LANforge directly supports: Ethernet, PPPoE, UDP/IP, TCP/IP, FTP, PING, GOPHER, VoIP (SIP, H.323, RTP, RTCP), HTTP and HTTPS. Generally, these protocols will be sufficient to test any network. Some users may want to specify their own packets for specific tests, and to that end, LANforge gives you the ability to input any ethernet packet directly onto the network. The LANforge-GUI also offers some protocol builders for common protocols like TCP/IP, UDP/IP, and Ethernet.
Generating World Wide Web (HTTP) Traffic
The World Wide Web generally uses the HTTP protocol, which runs on top of TCP/IP. Typical traffic is highly bursty and contains random sized packets. It is also largely unidirectional, with the bulk of the traffic flowing downstream towards the customer. Because TCP/IP is a stream based protocol, if you are testing a device that routes (as opposed to a simple layer-two bridge) then you will most likely want to have many relatively slow connections flowing from a few LANforge ports representing servers to many LANforge ports representing the clients. These Cross-Connects should have bursty traffic rates, as well as random payload sizes.
You can set up a web server (potentially on another LANforge machine) and tell LANforge to download URLs at some specified rate (URLs-per-10-minutes). Unlike browser tests, LANforge will not try to cache any values, so you will always get the traffic patterns you request!
Most other, non-streaming, protocols also run over TCP/IP. It has the nice feature of using all available bandwidth, but it also slows down when the network becomes congested. If you are trying to gauge the total throughput of a system, TCP/IP Cross-Connects with large (4000 bytes or higher) payloads will be the easiest method. Just tell the LANforge to run at a speed higher than your system-under-test can handle, and then watch the actual rate that LANforge displays.
Generating FTP Traffic
Another popular Internet protocol is FTP. FTP generates highly unidirectional traffic in either the upload or download direction. LANforge-FIRE supports FTP uploads as well as downloads. LANforge machines also come with an FTP server, so you will not need any external equipment to do your testing, though you may use your own FTP server if you so wish.

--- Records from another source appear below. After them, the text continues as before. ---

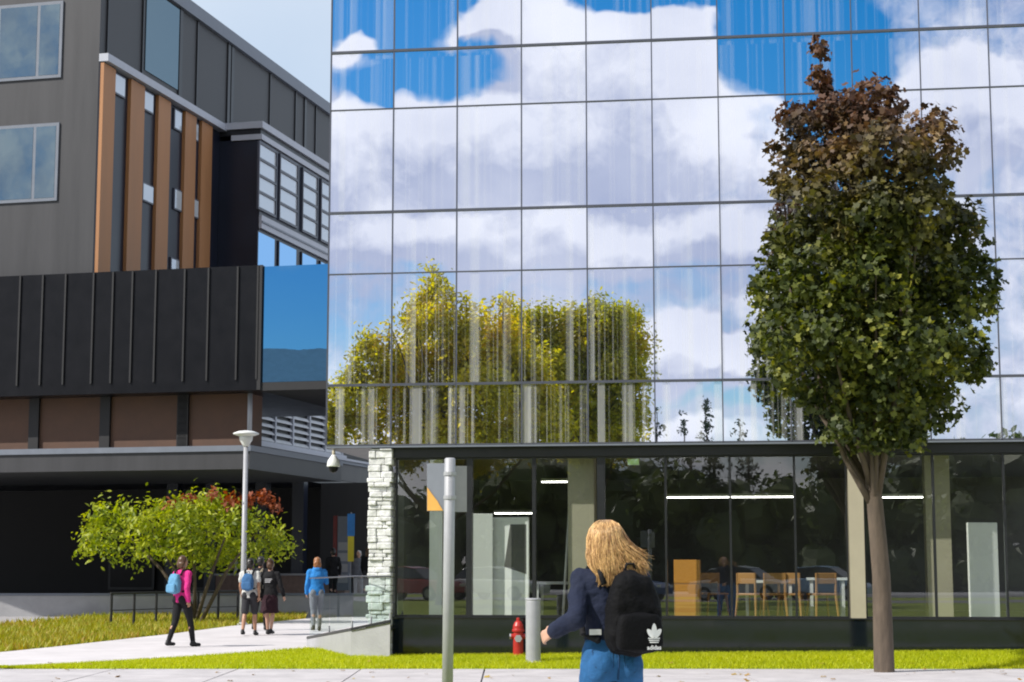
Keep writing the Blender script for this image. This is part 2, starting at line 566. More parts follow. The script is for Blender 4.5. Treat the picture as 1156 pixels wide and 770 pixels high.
L.new(sky.outputs[0], hs.inputs['Color'])
# thin pale veil in the half of the sky ahead of the camera
n3 = N.new('ShaderNodeTexNoise'); n3.inputs['Scale'].default_value = 3.2; n3.inputs['Detail'].default_value = 6
L.new(D, n3.inputs['Vector'])
veil = N.new('ShaderNodeMapRange'); veil.inputs[1].default_value = .3; veil.inputs[2].default_value = .75; veil.inputs[3].default_value = .62; veil.inputs[4].default_value = .92
L.new(n3.outputs['Fac'], veil.inputs[0])
side = N.new('ShaderNodeMapRange'); side.interpolation_type = 'SMOOTHSTEP'; side.inputs[1].default_value = .08; side.inputs[2].default_value = .40
L.new(db, side.inputs[0])
fmix = N.new('ShaderNodeMix'); fmix.data_type = 'FLOAT'
L.new(side.outputs[0], fmix.inputs[0]); L.new(veil.outputs[0], fmix.inputs[2]); L.new(dens.outputs[0], fmix.inputs[3])
ccs = N.new('ShaderNodeMix'); ccs.data_type = 'RGBA'; ccs.inputs[6].default_value = (7.6, 8.2, 9.0, 1)
L.new(side.outputs[0], ccs.inputs[0]); L.new(cc.outputs[2], ccs.inputs[7])
fin = N.new('ShaderNodeMix'); fin.data_type = 'RGBA'
L.new(fmix.outputs[0], fin.inputs[0]); L.new(hs.outputs[0], fin.inputs[6]); L.new(ccs.outputs[2], fin.inputs[7])
L.new(fin.outputs[2], bg.inputs['Color'])

S.view_settings.view_transform = 'Standard'
S.view_settings.look = 'None'
S.view_settings.exposure = 0.25
S.view_settings.gamma = 1.0
S.view_settings.use_curve_mapping = False
S.cycles.filter_width = 2.0
S.cycles.max_bounces = 8
S.cycles.transparent_max_bounces = 16
S.cycles.caustics_reflective = False
S.cycles.caustics_refractive = False

# ------------------------------------------------------------------ ground sheets
def struct(name, mb, m):
    return tag(mb.build(name, m), kind='structure')


def sheet(name, pts, z, m):
    mb = MB(); mb.add([(p[0], p[1], z) for p in pts], [tuple(range(len(pts)))])
    return struct(name, mb, m)


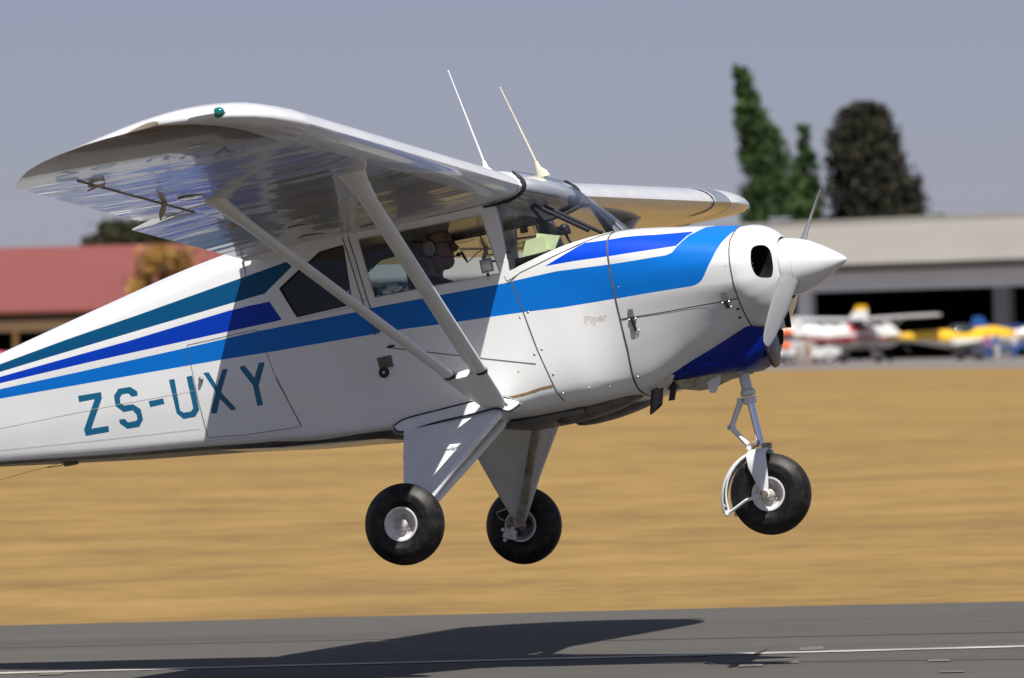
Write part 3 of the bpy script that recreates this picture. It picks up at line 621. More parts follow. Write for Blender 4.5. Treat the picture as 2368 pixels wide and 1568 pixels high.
# ------------------------------------------------------------------ wing struts
for s in(-1,1):
    F0,F1=Vector((-1.915,s*2.44,.735)),Vector((-1.932,s*.50,-.485)); B0,B1=Vector((-2.70,s*2.464,.742)),Vector((-1.985,s*.50,-.485))
    k=.155  # cuff length share
    def lp(a,b,t): return a+(b-a)*t
    for a,b,h,nm in ((F0,F1,(.047,.020),'front'),(B0,B1,(.036,.017),'rear')):
        m=MB(); m.foil([lp(a,b,t) for t in (0,.3,.6,1-k+.01)],[h]*4); st=m.build('wing_strut',['white2'],plane,angle=60)
        c=MB(); w0=2.0 if nm=='front' else 1.9
        c.foil([lp(a,b,-.005),lp(a,b,.012),lp(a,b,.05),lp(a,b,.10),lp(a,b,.13)],[(h[0]*w0,h[1]*1.9),(h[0]*w0*.93,h[1]*1.7),(h[0]*1.45,h[1]*1.4),(h[0]*1.15,h[1]*1.15),(h[0]*1.07,h[1]*1.08)]); c.build('strut_fairing',['white2'],st,angle=60)
    cf=MB(); T0,T1=(lp(F0,F1,1-k)+lp(B0,B1,1-k))/2,(F1+B1)/2
    dxx=(lp(F0,F1,1-k)-lp(B0,B1,1-k)).length/2
    cf.foil([T0,lp(T0,T1,.3),lp(T0,T1,.6),lp(T0,T1,.85),T1],[(dxx+.045,.0225),((dxx+.045)*.86,.024),((dxx+.045)*.72,.025),(.074,.024),(.068,.022)],n=28)
    for a,b,h in ((F0,F1,(.0505,.0235)),(B0,B1,(.040,.0205))): cf.foil([lp(a,b,1-k-.004),lp(a,b,1-k+.004)],[h,h],m=1)
    for t in (.15,.3,.47,.64,.8,.93): p=lp(T0,T1,t); cf.ball((p.x-.005,p.y+s*.024,p.z),(.006,.004,.006),2,8)
    cfo=cf.build('strut_cuff',['white2','navyline','darkgrey'],plane,angle=60)
# ------------------------------------------------------------------ main undercarriage
def wheel(parent,c,side,r=.2225,w=.076,rimr=.094,brake=False):
    """tyre and rim; side = direction of the visible outer face along y"""
    c=Vector(c); A=(0,side,0); ty=MB()
    pr=[(-.055,rimr-.008),(-.066,rimr+.006),(-w,rimr+.035),(-w-.002,(rimr+r)/2),(-w+.008,r-.045),(-w+.026,r-.018),(-.030,r-.004),(-.027,r-.008),(-.023,r-.008),(-.020,r-.002),(-.003,r),(0,r-.006),(.003,r),(.020,r-.002),(.023,r-.008),(.027,r-.008),(.030,r-.004),(w-.026,r-.018),(w-.008,r-.045),(w-.004,r-.05),(w+.001,(rimr+r)/2),(w-.001,rimr+.036),(w-.004,rimr+.034),(.066,rimr+.006),(.055,rimr-.008)]
    ty.lathe(pr,c,A,72); t=ty.build('tyre',['tyre'],parent,angle=50)
    ri=MB(); pr=[(.052,rimr-.012),(.064,rimr+.001),(.068,rimr-.001),(.068,rimr-.008),(.060,rimr-.014),(.046,rimr-.018),(.030,rimr-.026),(.026,rimr-.034)]
    ri.lathe(pr,c,A,56,0); ri.lathe([(-a,b) for a,b in pr],c,A,56,0); ri.lathe([(-.05,rimr-.016),(.05,rimr-.016)],c,A,56,0); ro=ri.build('rim',['rim'],parent,angle=40)
    hb=MB(); hb.lathe([(.026,rimr-.034),(.022,.036),(.028,.034),(.036,.030),(.052,.026),(.056,.020),(.057,.0)],c,A,32,0)
    hb.lathe([(-.026,rimr-.034),(-.022,.036),(-.036,.030),(-.037,0)],c,A,32,0)
    for k in range(6): a=k*pi/3+.3; hb.ball(c+Vector((.043*cos(a),side*.026,.043*sin(a))),(.007,.007,.007),0,8)
    hb.tube([c+Vector((.008,side*.05,.02)),c+Vector((.0,side*.062,-.004)),c+Vector((-.004,side*.058,-.016))],.004,6,0)
    hb.build('hub',['hubdirt'],ro,angle=40); return t
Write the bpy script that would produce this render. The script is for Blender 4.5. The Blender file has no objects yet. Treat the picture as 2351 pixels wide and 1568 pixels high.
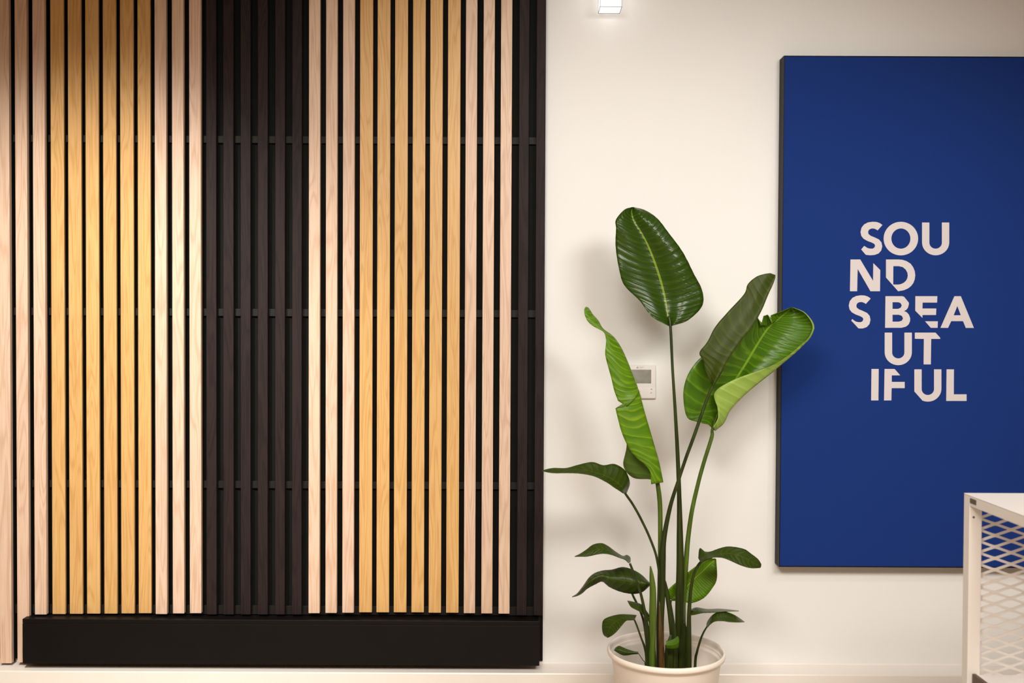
import bpy, bmesh, math, random
from mathutils import Vector, Matrix, noise as mnoise

random.seed(7)
PI = math.pi
sc = bpy.context.scene
COL = sc.collection

# ------------------------------------------------------------------ camera
W, H = 2351, 1568
LENS = 35.0
F = LENS / 36.0 * W
D = 3.60                       # camera to back wall
CAM = Vector((0.0, -D, 1.45))
PITCH = math.radians(1.07)
ROLL = math.radians(0.27)
RM = Matrix.Rotation(PI / 2 - PITCH, 3, 'X') @ Matrix.Rotation(ROLL, 3, 'Z')

cd = bpy.data.cameras.new('camera')
cam = bpy.data.objects.new('camera', cd)
COL.objects.link(cam)
cam.matrix_world = Matrix.Translation(CAM) @ RM.to_4x4()
cd.lens = LENS
cd.sensor_width = 36.0
cd.clip_start = 0.05
cd.dof.use_dof = True
cd.dof.focus_distance = 3.42
cd.dof.aperture_fstop = 2.8
sc.camera = cam


def U(px, py, Y):
    """point of the place seen at a pixel of the photograph, at room depth Y"""
    d = RM @ Vector(((px - W / 2) / F, -(py - H / 2) / F, -1.0))
    t = (Y - CAM.y) / d.y
    return CAM + d * t


def MPP(Y):
    return (D + Y) / F


# ------------------------------------------------------------------ node helpers
def new_mat(name):
    m = bpy.data.materials.new(name)
    m.use_nodes = True
    nt = m.node_tree
    b = nt.nodes.get('Principled BSDF')
    return m, nt, b


def N(nt, typ, **kw):
    n = nt.nodes.new(typ)
    for k, v in kw.items():
        setattr(n, k, v)
    return n


def math_node(nt, op, a, b=None, c=None):
    n = nt.nodes.new('ShaderNodeMath')
    n.operation = op
    for i, x in enumerate((a, b, c)):
        if x is None:
            continue
        if isinstance(x, (int, float)):
            n.inputs[i].default_value = x
        else:
            nt.links.new(x, n.inputs[i])
    return n.outputs[0]


def mix_rgb(nt, fac, a, b, blend='MIX'):
    n = nt.nodes.new('ShaderNodeMix')
    n.data_type = 'RGBA'
    n.blend_type = blend
    for sock, x in ((n.inputs['Factor'], fac), (n.inputs['A'], a), (n.inputs['B'], b)):
        pass
    facs = n.inputs[0]
    A = n.inputs[6]
    B = n.inputs[7]
    for s, x in ((facs, fac), (A, a), (B, b)):
        if isinstance(x, (int, float)):
            s.default_value = x
        elif isinstance(x, tuple):
            s.default_value = (*x, 1.0) if len(x) == 3 else x
        else:
            nt.links.new(x, s)
    return n.outputs[2]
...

Generating File-System Traffic
LANforge-FIRE can be used to generate file-system traffic (i.e., read and write to files on the local machine). You can specify, among other features, the size and number of files to read/write and the size of the individual calls to the read and write system calls. You can also calculate and check a 32-bit checksum on the reads & writes for correctness checking. Because Linux can mount file systems over the network, including NFS, SAMBA (SMB), and iSCSI, this feature can allow you to generate network file protocols as well.
Using LANforge to integrate generic programs
LANforge-FIRE can launch and display results from almost any command-line Linux tool, such as ping and traceroute. LANforge facilitates your testing by providing a framework in which to run such tools and store their results in a centralized place.
Generating VoIP & RTP traffic
Voice Over IP (VoIP) and other streaming media protocols usually run over UDP/IP. This is a connectionless protocol, and it may lose or re-order packets from time to time. However, it has much less overhead than TCP/IP, and because most streaming protocols are real-time sensitive, it is better to be fast and occasionally lose a packet, than to always run slow(er).
LANforge supports the SIP and H.323 VoIP messaging protocols and can generate the RTP media stream as well. A male and female voice wav file is included and the customer can provide other wav files as well. Several RTP codecs are supported including G711u, G729, G726-16, G726-32 and Speex. More codecs will be supported as customers request them. A high-end LANforge chassis can emulate 140 or more VoIP phones, including all SIP messaging and RTP media streams. Multiple LANforge machines can be clustered together for even more call capacity.
The Trivial File Transfer Protocol (TFTP) and Boot Protocol (BOOTP)/Dynamic Host Control Protocol (DHCP) are often used to boot network computers and Customer-Premise-Equipment (cable/DSL modems). All three protocols run over UDP/IP. Generally, these protocols run as fast as their network will allow, so if you are trying to simulate this protocol you will want to tell LANforge to run at the highest speed possible without dropping more than 1% of the traffic. These Cross-Connects should be of type UDP/IP and the payload size should fit into the MTU for your network.